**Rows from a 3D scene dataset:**

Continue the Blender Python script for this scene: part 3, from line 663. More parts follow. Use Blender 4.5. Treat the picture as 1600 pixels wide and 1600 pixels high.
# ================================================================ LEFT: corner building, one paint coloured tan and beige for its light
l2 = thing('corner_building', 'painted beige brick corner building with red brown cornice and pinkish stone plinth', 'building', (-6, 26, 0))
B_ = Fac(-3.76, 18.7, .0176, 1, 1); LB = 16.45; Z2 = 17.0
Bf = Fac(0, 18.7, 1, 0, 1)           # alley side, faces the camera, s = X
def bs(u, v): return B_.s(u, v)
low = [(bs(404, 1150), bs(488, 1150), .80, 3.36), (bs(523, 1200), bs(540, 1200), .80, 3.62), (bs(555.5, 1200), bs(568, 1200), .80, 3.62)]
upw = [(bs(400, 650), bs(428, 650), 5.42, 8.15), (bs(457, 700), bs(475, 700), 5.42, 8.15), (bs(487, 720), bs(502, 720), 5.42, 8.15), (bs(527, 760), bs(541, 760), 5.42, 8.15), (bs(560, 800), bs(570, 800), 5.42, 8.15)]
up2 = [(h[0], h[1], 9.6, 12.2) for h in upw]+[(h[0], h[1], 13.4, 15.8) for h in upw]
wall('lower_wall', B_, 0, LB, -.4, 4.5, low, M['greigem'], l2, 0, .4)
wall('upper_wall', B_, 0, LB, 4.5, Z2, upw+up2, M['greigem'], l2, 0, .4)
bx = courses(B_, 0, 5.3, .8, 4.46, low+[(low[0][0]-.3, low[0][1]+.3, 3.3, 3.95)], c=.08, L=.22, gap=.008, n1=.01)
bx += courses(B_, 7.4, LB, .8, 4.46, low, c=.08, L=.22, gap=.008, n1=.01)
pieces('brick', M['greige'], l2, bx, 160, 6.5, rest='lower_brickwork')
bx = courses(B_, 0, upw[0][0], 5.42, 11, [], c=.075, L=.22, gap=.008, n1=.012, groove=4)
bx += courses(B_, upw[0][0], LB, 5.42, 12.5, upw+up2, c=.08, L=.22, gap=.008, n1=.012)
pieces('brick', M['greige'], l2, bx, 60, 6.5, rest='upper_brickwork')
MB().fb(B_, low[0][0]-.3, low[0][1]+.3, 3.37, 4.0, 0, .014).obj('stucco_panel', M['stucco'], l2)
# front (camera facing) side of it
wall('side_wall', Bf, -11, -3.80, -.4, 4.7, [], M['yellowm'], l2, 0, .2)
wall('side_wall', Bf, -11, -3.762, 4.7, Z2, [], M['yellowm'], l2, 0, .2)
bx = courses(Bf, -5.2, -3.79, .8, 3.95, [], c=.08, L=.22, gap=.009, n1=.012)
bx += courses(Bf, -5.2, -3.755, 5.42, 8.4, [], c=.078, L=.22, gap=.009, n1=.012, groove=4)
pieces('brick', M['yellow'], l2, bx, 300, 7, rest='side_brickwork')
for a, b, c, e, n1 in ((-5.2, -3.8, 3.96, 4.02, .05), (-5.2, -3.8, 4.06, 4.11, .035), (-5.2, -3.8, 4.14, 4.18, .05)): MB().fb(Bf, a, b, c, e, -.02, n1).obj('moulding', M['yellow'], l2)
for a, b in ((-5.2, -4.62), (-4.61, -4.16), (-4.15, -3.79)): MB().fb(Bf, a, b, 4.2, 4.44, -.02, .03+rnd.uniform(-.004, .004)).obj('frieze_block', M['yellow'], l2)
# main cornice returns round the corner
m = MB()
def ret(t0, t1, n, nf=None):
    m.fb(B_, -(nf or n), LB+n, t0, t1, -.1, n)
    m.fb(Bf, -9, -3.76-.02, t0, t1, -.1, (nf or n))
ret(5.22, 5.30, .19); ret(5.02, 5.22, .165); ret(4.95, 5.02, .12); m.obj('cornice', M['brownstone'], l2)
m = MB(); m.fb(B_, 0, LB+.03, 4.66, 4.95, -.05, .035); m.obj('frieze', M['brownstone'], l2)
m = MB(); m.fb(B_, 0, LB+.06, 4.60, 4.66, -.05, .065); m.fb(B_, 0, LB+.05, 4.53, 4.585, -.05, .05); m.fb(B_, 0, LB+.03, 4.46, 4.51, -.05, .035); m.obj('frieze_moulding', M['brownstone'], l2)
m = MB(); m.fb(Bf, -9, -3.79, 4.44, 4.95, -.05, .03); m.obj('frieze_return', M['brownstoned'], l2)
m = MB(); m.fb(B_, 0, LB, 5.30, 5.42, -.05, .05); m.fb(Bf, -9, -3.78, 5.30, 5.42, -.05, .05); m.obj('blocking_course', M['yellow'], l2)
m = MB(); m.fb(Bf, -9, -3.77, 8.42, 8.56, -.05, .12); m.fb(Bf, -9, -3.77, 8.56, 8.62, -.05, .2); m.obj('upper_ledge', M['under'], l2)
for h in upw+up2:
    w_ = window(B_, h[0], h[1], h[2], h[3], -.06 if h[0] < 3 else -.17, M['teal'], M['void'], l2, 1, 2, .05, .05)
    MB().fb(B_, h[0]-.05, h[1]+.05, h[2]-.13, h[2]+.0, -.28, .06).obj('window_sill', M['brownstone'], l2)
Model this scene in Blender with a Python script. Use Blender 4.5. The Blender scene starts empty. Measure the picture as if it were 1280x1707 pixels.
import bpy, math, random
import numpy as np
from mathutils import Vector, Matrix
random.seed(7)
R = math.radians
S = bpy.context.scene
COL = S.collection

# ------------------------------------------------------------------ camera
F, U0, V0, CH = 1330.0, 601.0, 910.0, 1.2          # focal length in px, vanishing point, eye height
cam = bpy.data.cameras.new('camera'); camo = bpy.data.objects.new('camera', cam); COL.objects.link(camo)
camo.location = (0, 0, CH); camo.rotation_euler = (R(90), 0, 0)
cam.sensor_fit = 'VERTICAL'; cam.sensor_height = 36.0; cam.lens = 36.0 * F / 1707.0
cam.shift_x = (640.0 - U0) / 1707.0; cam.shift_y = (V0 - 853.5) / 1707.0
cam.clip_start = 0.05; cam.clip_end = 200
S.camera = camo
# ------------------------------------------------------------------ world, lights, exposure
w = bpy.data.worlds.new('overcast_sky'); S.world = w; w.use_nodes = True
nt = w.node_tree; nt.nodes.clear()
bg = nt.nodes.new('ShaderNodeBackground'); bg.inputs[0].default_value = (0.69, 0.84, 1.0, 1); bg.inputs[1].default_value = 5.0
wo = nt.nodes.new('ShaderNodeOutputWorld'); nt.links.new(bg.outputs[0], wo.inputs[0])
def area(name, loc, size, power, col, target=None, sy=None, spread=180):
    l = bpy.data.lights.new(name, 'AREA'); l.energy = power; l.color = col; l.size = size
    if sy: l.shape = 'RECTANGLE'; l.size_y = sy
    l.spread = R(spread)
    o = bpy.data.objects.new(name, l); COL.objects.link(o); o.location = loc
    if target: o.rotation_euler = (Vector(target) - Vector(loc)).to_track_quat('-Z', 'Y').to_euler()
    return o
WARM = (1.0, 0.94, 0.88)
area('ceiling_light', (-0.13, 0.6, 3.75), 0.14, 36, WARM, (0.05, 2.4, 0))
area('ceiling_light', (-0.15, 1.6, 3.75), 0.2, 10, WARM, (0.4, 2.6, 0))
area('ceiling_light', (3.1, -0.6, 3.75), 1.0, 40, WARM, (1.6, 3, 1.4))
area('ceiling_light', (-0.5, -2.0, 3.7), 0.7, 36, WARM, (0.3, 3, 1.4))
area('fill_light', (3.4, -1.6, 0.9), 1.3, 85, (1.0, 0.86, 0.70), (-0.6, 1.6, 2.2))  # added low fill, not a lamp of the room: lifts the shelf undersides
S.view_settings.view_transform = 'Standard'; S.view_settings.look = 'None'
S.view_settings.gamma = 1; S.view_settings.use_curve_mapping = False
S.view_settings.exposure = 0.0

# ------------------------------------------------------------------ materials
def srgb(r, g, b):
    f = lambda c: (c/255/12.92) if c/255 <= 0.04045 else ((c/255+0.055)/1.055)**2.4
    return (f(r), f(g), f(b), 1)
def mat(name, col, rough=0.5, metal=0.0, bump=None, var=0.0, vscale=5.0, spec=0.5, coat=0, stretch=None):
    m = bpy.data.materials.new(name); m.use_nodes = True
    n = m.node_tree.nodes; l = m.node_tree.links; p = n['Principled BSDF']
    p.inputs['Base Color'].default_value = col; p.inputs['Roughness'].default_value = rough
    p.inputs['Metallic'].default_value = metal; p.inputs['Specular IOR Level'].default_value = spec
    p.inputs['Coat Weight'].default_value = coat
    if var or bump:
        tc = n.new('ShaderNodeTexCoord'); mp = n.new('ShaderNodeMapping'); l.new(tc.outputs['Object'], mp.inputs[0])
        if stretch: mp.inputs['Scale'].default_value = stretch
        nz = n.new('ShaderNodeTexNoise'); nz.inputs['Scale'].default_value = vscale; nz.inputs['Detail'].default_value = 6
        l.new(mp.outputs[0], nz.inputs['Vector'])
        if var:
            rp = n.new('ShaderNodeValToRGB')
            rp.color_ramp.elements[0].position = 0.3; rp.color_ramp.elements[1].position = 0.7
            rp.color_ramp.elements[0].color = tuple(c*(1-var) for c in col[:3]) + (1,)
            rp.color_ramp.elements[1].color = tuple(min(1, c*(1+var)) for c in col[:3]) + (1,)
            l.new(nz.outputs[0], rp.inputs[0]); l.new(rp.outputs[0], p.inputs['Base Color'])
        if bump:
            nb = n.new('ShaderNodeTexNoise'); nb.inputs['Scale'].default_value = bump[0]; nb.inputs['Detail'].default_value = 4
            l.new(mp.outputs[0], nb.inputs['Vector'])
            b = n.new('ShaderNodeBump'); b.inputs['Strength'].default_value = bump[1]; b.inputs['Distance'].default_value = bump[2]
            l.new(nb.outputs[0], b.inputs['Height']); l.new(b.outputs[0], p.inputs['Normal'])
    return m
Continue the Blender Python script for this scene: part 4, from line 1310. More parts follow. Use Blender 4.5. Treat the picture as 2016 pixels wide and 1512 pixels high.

**Task objective:**
Print the lines from the line with "m = MB(); m.fb(Bf, -9, -3.77, 8.42, 8.56, -.05, .12);" to the line with "COL = S.collection" exactly, and print nothing else. Both of those lines are included.

**Output for this task:**
m = MB(); m.fb(Bf, -9, -3.77, 8.42, 8.56, -.05, .12); m.fb(Bf, -9, -3.77, 8.56, 8.62, -.05, .2); m.obj('upper_ledge', M['under'], l2)
for h in upw+up2:
    w_ = window(B_, h[0], h[1], h[2], h[3], -.06 if h[0] < 3 else -.17, M['teal'], M['void'], l2, 1, 2, .05, .05)
    MB().fb(B_, h[0]-.05, h[1]+.05, h[2]-.13, h[2]+.0, -.28, .06).obj('window_sill', M['brownstone'], l2)
Model this scene in Blender with a Python script. Use Blender 4.5. The Blender scene starts empty. Measure the picture as if it were 1280x1707 pixels.
import bpy, math, random
import numpy as np
from mathutils import Vector, Matrix
random.seed(7)
R = math.radians
S = bpy.context.scene
COL = S.collection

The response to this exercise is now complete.